No significant circularity identified

full rationale

The derivation establishes rigidity and non-existence for one-ended non-orientable finite-total-curvature minimal surfaces whose ends are foliated by closed curvature lines, using the Weierstrass representation together with analysis of the Gauss map under the closed-line condition. The necessity of the foliation condition for free-boundary pieces inside balls is shown via geometric properties, and the obstructions (including one-end non-existence) follow from standard minimal-surface techniques without reducing to self-definitional equations, fitted inputs renamed as predictions, or load-bearing self-citation chains. No load-bearing step equates a claimed result to its own inputs by construction.

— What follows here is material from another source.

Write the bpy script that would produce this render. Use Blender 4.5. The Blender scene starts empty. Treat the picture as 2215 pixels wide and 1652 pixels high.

Axiom & Free-Parameter Ledger

0 free parameters · 3 axioms · 0 invented entities

The claim rests on standard axioms of minimal surface theory together with the domain assumption that closed curvature lines on ends are required for free-boundary pieces inside a ball. No free parameters or new entities are introduced in the abstract.

axioms (3)
  • standard math Minimal surfaces have vanishing mean curvature.
    Core definition used throughout differential geometry of surfaces in R^3.
  • domain assumption Finite total curvature implies controlled asymptotic behavior at the ends.
    Standard hypothesis allowing classification and analysis of ends for minimal surfaces.
  • domain assumption Closed curvature lines on ends are necessary for free-boundary pieces inside a Euclidean ball.
    Key additional premise stated in the abstract that enables the rigidity argument.